Gracian and the Shadows of Heaven

Baltasar Gracian, the 17th century Jesuit, wrote a manual of practical philosophy called "The Art of Worldly Wisdom," which was highly regarded by Schopenhauer.

In aphorism 205 (in the Christopher Maurer translation), Gracian writes on the benefits of scorn:

One way to get things is to scorn them. When you look for them, they aren't there, and later, without your trying, they come running. Earthly things are the shadows of heavenly ones, and they behave like shadows; they flee when you pursue them and chase you when you flee them.

He goes on to speak of scorn as a weapon, and to advise people to ignore their critics -- but this seems a serious change in tone.
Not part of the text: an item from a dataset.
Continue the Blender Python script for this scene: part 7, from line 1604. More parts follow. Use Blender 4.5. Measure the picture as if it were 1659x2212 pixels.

He refers to scorn as "the shrewdest way to seek revenge." At first he writes of a way to achieve your goals through a kind of unconscious state of retirement -- like Mozart playing billiards to take his mind off music, which often resulted in intense flashes of inspiration. But Gracian goes from achieving goals, to getting revenge, to ignoring one's critics as the ultimate flipping of the bird. 

Perhaps because of very recent personal experiences, when some opportunities have presented themselves after I had given up hoping for them, I was more interested in the first part of the aphorism. And this notion of chasing the shadows of heaven seems right out of Lao Tzu. It reads to me as vastly more worthy of meditation than merely how best to strike back at trash talkers. But then again, I live like a mole --  in a world in which hardly anyone notices my existence enough to even bother to scorn me, in ways shrewd or not.